The suspect, named as Issa al H, was said to have turned himself in after hiding in a garden for 24 hours after the attack at a Christian music festival in Solingen, near Dusseldorf. He reportedly turned up to a police station wearing blood-stained clothes.
Al H first came to Germany in 2022 and applied for asylum in the nearby city of Bielefeld. After learning he was due to be deported to Bulgaria in 2023, he went into hiding, the Welt newspaper reported.
He was not previously suspected by the authorities of being involved in Islamic extremism.
The case has been taken over by federal prosecutors who are investigating the Syrian national for alleged murder and membership of Islamic State (IS).
The terrorist group claimed responsibility for the attack “on a gathering of Christians in the city of Solingen in Germany” on messaging platform Telegram, describing the killings as being “in revenge for Muslims in Palestine and everywhere”.
Police in Dusseldorf also received a letter claiming to be from IS which a police spokesman said is being verified.
IS did not provide any evidence of being involved in the attack.

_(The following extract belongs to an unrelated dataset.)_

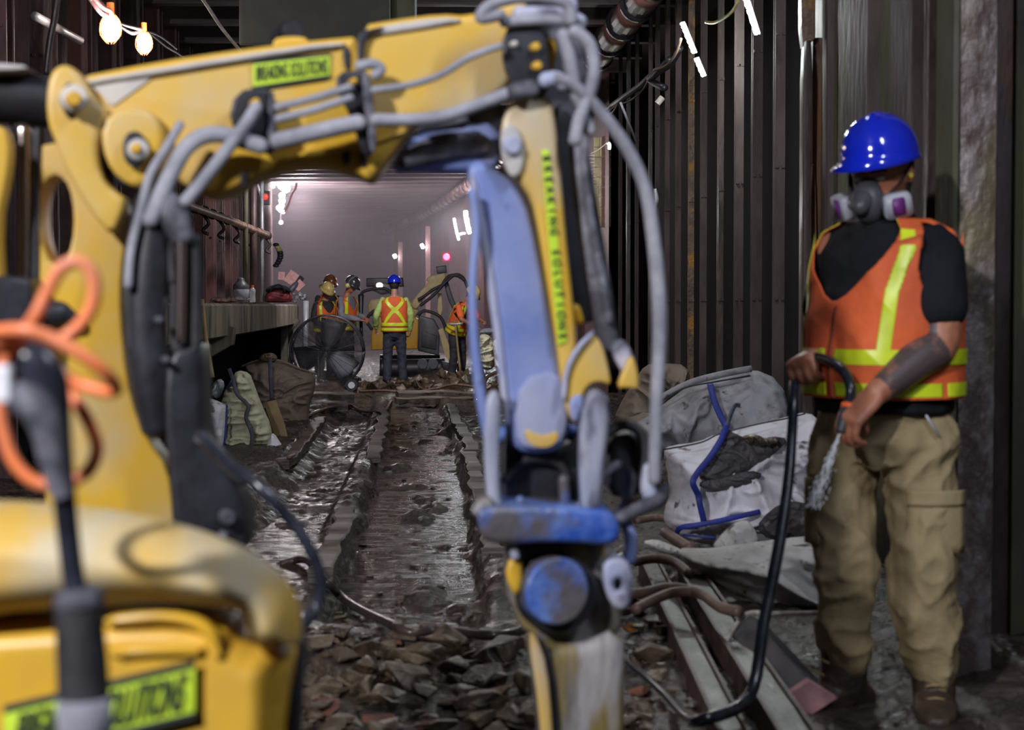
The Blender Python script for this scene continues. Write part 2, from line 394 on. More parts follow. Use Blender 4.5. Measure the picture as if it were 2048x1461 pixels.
def ribbon(name, pts, wd, m, parent=None, nrm=(0, -1, 0), th=.004, n=6):
    bm = bmesh.new(); loft(bm, pts, [(wd/2, th/2)]*len(pts), ref=nrm, seg=8, n=n, power=4); return obj(name, bm, m, parent)
def text(name, s, p, ux, uz, h, m, parent, wfac=1.0):
    cu = bpy.data.curves.new('t', 'FONT'); cu.body = s; cu.size = h; cu.extrude = .0006; cu.align_x = 'CENTER'; cu.align_y = 'CENTER'; cu.offset = h*.015
    o = bpy.data.objects.new('tmp', cu); C.objects.link(o); me = ev(o); bpy.data.objects.remove(o)
    ux = Vector(ux).normalized(); uz = Vector(uz).normalized(); nn = ux.cross(uz)
    for v in me.vertices: v.co = Vector(p)+ux*v.co.x*wfac+uz*v.co.y+nn*v.co.z
    return obj(name, me, m, parent, smooth=False)
#SECTIONS
# ================================================================== SETTING
def solveY(px, X0):
    Y = 15.0
    for _ in range(60): Y = .5*Y+.5*((X0+cv(Y))*3400/(px-890.0))
    return Y
def fbm(x, y, s): return noise.fractal(Vector((x*s, y*s, 3.3)), 1.0, 2.1, 4)
def sstep(a, b, x):
    t = max(0, min(1, (x-a)/(b-a))); return t*t*(3-2*t)
def gz(x, y):
    u = x-cv(y); n = fbm(u, y*.7, 1.9); n2 = noise.noise(Vector((u*9, y*7, 1))); wob = .05*noise.noise(Vector((0, y*1.7, 7)))
    z = .012+.030*n+.014*n2
    tr = sstep(-.56+wob, -.46+wob, u)*(1-sstep(.12+wob*.7, .20+wob*.7, u))*sstep(6.4, 7.1, y)*(1-sstep(22.5, 23.5, y))
    z -= .135*tr; z += tr*(.075*max(0, noise.noise(Vector((u*4, y*2.2, 31)))+.12)+.03*noise.noise(Vector((u*13, y*9, 3))))
    lip = math.exp(-((u+.60+wob)/.07)**2)*(.5+.6*noise.noise(Vector((u*8,y*2.2,9))))+.8*math.exp(-((u-.26-wob)/.08)**2)*(.5+.6*noise.noise(Vector((u*8,y*2.2,19))))
    z += .045*lip*sstep(7, 8, y)*(1-sstep(22, 23, y))
    st = (1-sstep(-1.22+wob, -1.12+wob, u))*sstep(8, 9, y); z += .10*st
    mid = sstep(-1.12+wob, -1.02+wob, u)*(1-sstep(-.72, -.66, u))*sstep(9, 10, y); z -= .05*mid
    pud = sstep(.34, .42, u)*(1-sstep(.62, .72, u))*sstep(6.6, 7.2, y)*(1-sstep(10, 12, y)); z -= .07*pud
    pl = math.exp(-((u+.95)/.45)**2-((y-8.6)/1.1)**2); z -= .10*pl
    z += .05*sstep(1.6, 1.9, u)+.016*noise.noise(Vector((u*22, y*15, 4)))+.02*max(0,noise.noise(Vector((u*5, y*3, 8))))
    z += .16*sstep(24, 25.5, y)*max(0, .5+.7*fbm(x, y, .9))*sstep(-.2, .6, u)
    return z
def make_floor():
    xs = [-3.6+.028*i for i in range(246)]; ys = []; y = 3.0
    while y < 34: ys.append(y); y += .028+.0016*max(0, y-5)**1.25
    while y < 96: ys.append(y); y += 1.2
    vs = []; fs = []
    for y in ys:
        c = cv(y) if y > 8 else 0
        for x in xs: vs.append((x+c, y, gz(x+c, y)))
    n = len(xs)
    for j in range(len(ys)-1):
        for i in range(n-1):
            a = j*n+i; fs.append((a, a+1, a+n+1, a+n))
    me = bpy.data.meshes.new('floor'); me.from_pydata(vs, [], fs); me.update()
    return struct(obj('floor', me, 'mud'))
floor = make_floor()
# standing water
wm = bpy.data.materials.new('muddy_water'); wm.use_nodes = True; nt = wm.node_tree; b = nt.nodes['Principled BSDF']
b.inputs['Base Color'].default_value = (.036, .024, .020, 1); b.inputs['Roughness'].default_value = .07; b.inputs['Specular IOR Level'].default_value = .9
g = nd(nt, 'ShaderNodeNewGeometry'); mp = nd(nt, 'ShaderNodeMapping'); mp.inputs['Scale'].default_value = (.55, 1.3, 1); nz = nd(nt, 'ShaderNodeTexNoise'); nz.inputs['Scale'].default_value = 20; nz.inputs['Detail'].default_value = 4
bp = nd(nt, 'ShaderNodeBump'); bp.inputs['Strength'].default_value = .75; bp.inputs['Distance'].default_value = .03
nt.links.new(g.outputs['Position'], mp.inputs[0]); nt.links.new(mp.outputs[0], nz.inputs['Vector']); nt.links.new(nz.outputs['Fac'], bp.inputs['Height']); nt.links.new(bp.outputs[0], b.inputs['Normal'])
n2_ = nd(nt, 'ShaderNodeTexNoise'); n2_.inputs['Scale'].default_value = 5.5; n2_.inputs['Detail'].default_value = 7; n2_.inputs['Roughness'].default_value = .7
rr2 = nd(nt, 'ShaderNodeMapRange'); rr2.inputs['From Min'].default_value = .50; rr2.inputs['From Max'].default_value = .60; rr2.inputs['To Min'].default_value = .06; rr2.inputs['To Max'].default_value = .62
nt.links.new(mp.outputs[0], n2_.inputs['Vector']); nt.links.new(n2_.outputs['Fac'], rr2.inputs['Value']); nt.links.new(rr2.outputs[0], b.inputs['Roughness'])
M['water'] = wm
def strip_grid(name, x0, x1, y0, y1, z, m, dy=1.0):
    vs = []; fs = []; y = y0; k = 0
    while y <= y1+.001:
        vs += [(x0+cv(y), y, z), (x1+cv(y), y, z)]
        if k: fs.append((2*k-2, 2*k-1, 2*k+1, 2*k))
        k += 1; y += dy
    me = bpy.data.meshes.new(name); me.from_pydata(vs, [], fs); me.update(); return obj(name, me, m, smooth=False)
o = strip_grid('trench_water', -.60, .27, 6.5, 23.5, -.088, 'water'); o['kind'] = 'stuff'; tag(o, 'shallow brown water standing in the long trench between the muddy ledges', 'water')
o = strip_grid('puddle', -1.75, -.60, 5.2, 12.2, -.040, 'water'); o['kind'] = 'stuff'; tag(o, 'brown puddle spread over the mud beside the foreground yellow machine', 'water')
o = strip_grid('puddle', .30, .80, 6.4, 12.4, -.018, 'water'); o['kind'] = 'stuff'; tag(o, 'glinting puddle on the mud behind the breaker hammer', 'water')

def wallstrip(name, X0, y0, y1, z0, z1, m, dy=1.5):
    vs = []; fs = []; y = y0; k = 0
    while y <= y1+.001:
        vs += [(X0+cv(y), y, z0), (X0+cv(y), y, z1)]
        if k: fs.append((2*k-2, 2*k-1, 2*k+1, 2*k))
        k += 1; y += dy
    me = bpy.data.meshes.new(name); me.from_pydata(vs, [], fs); me.update(); return struct(obj(name, me, m, smooth=False))
ZC = 4.65
wall_right = wallstrip('wall_right', 3.25, 9.5, 69, -.1, ZC, 'dark')
wall_left = wallstrip('wall_left', -3.7, 5, 90, -.1, ZC, 'dark')
ceiling = struct(obj('ceiling', (lambda: (lambda b: (b, [b.faces.new([b.verts.new(p) for p in q]) for q in [[(-6+cv(y), y, ZC), (4+cv(y), y, ZC), (4+cv(y+3), y+3, ZC), (-6+cv(y+3), y+3, ZC)] for y in range(-3, 93, 3)]])[0])(bmesh.new()))(), 'ceil', smooth=False))
wall_back = struct(boxo('wall_back', (-9, 90, 2.3), (26, .2, 5), 'purplewall', bev=0))
boxo('corner_pillar', W(786, 600, 66)+Vector((.4, 0, 1.2)), (.7, .7, 5.2), 'brownsteel', wall_right)
wn = struct(boxo('wall_right_near', (2.27, 5.6, 2.3), (.3, 8.6, 4.8), 'concrete', bev=0))
wb = struct(boxo('wall_behind', (0, -3.2, 2.3), (9, .2, 5), 'concrete', bev=0))
# ceiling steel: cross joists, one object each
def joist_mesh():
    bm = bmesh.new(); box(bm, (0, 0, 0), (6.6, .025, .24)); box(bm, (0, 0, -.12), (6.6, .16, .022)); box(bm, (0, 0, .11), (6.6, .16, .02))
    me = bpy.data.meshes.new('joist'); bm.to_mesh(me); bm.free(); me.materials.append(M['beam']); return me
jm = joist_mesh()
for i in range(44):
    y = 9.0+i*1.25
    o = bpy.data.objects.new('ceiling_joist', jm); C.objects.link(o); o.parent = ceiling; o.location = (-.6+cv(y), y, ZC-.16); o.rotation_euler = (0, 0, -(y-8)/409 if y > 8 else 0)
# right row of columns
cols = [(1241, 8), (1257, 9), (1274, 8), (1301, 8), (1315, 10), (1335, 10), (1357, 12), (1383, 13), (1408, 14), (1442, 13), (1479, 20), (1515, 24), (1560, 25)]
def hcol(name, x, y, z0, z1, wx, wy, m, parent=None, t=.016):
    bm = bmesh.new(); h = z1-z0; zc = (z0+z1)/2
    box(bm, (x, y-wy/2, zc), (wx, t, h)); box(bm, (x, y+wy/2, zc), (wx, t, h)); box(bm, (x+wx*.0, y, zc), (t, wy, h))
    for k in range(3):
        z = z0+h*(.3+.2*k)
        box(bm, (x-wx*.3, y-wy/2-t*.9, z), (.02, .02, .02)); box(bm, (x+wx*.3, y-wy/2-t*.9, z), (.02, .02, .02))
    return obj(name, bm, m, parent, smooth=False)
cm = ['brownsteel', 'rust', 'brownsteel', 'rust', 'brownsteel', 'brownsteel', 'brownsteel', 'rustcol', 'brownsteel', 'rust', 'brownsteel', 'brownsteel', 'brownsteel']
M['rustcol'] = mat('orange_rusted_steel', (.15, .10, .06), (.08, .05, .04), 12, .6, bump=.5, c3=(.30, .14, .02), s3=5, lo3=.55, hi3=.64)
for (px, wp), m_ in zip(cols, cm):
    Y = solveY(px, 2.3); wx = .82*wp*Y/FPX
    hcol('steel_column', 2.3+cv(Y), Y, -.05, ZC-.2, wx, .06, m_, wall_right)
y = 27.0
while y < 66:
    hcol('steel_column', 2.3+cv(y), y, -.05, ZC-.2, .16, .2, 'rustred' if y < 50 else 'brownsteel', wall_right); y += 1.5
wallstrip('wall_right_panelling', 2.52, 23.2, 68, -.1, ZC, 'rustred')
y = 11.5
k = 0
while y < 62:
    hcol('steel_column', -2.95+cv(y), y, -.05, ZC-.2, .16, .2, 'rustred' if k % 3 != 1 else 'rust', wall_left); y += 1.35; k += 1
wallstrip('wall_left_panelling', -3.25, 12.5, 89, -.1, ZC, 'rust')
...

Hendrik Wüst, the state premier of North Rhine-Westphalia, told reporters in Solingen: “We don’t know much yet but we know one thing: This attack hit our country in the heart.”
Police have arrested two more people, one of them a 36-year-old man in a home for asylum seekers just 800 metres from the scene of the crime.
It remains unclear what role, if any, the man arrested in the asylum home is alleged to have played in the attack.
Responding to the attack, Friedrich Merz, the Christian Democrat opposition leader, said asylum seekers from Syria and Afghanistan should no longer be accepted in Germany.
“It’s not the knives that are the problem, but the people who walk around with them. In the majority of cases these are refugees, and in the majority of the crimes there are Islamist motives behind them,” he wrote in a decisive break with his predecessor Angela Merkel.
He added: “Deportations can be made to Syria and Afghanistan, but we will not accept any more refugees from these countries.”
In late May, a police officer was killed and five others injured by an Afghan national in an attack on an anti-Islam protest in Mannheim.
Since then Germany has been debating restrictions on immigration and asylum law as well as a ban on carrying knives, with Nancy Faeser, the interior minister, promising legislation would be delivered “soon”.
The German government had already opened up discussions with the Taliban in order to be able to deport rejected asylum seekers to Afghanistan.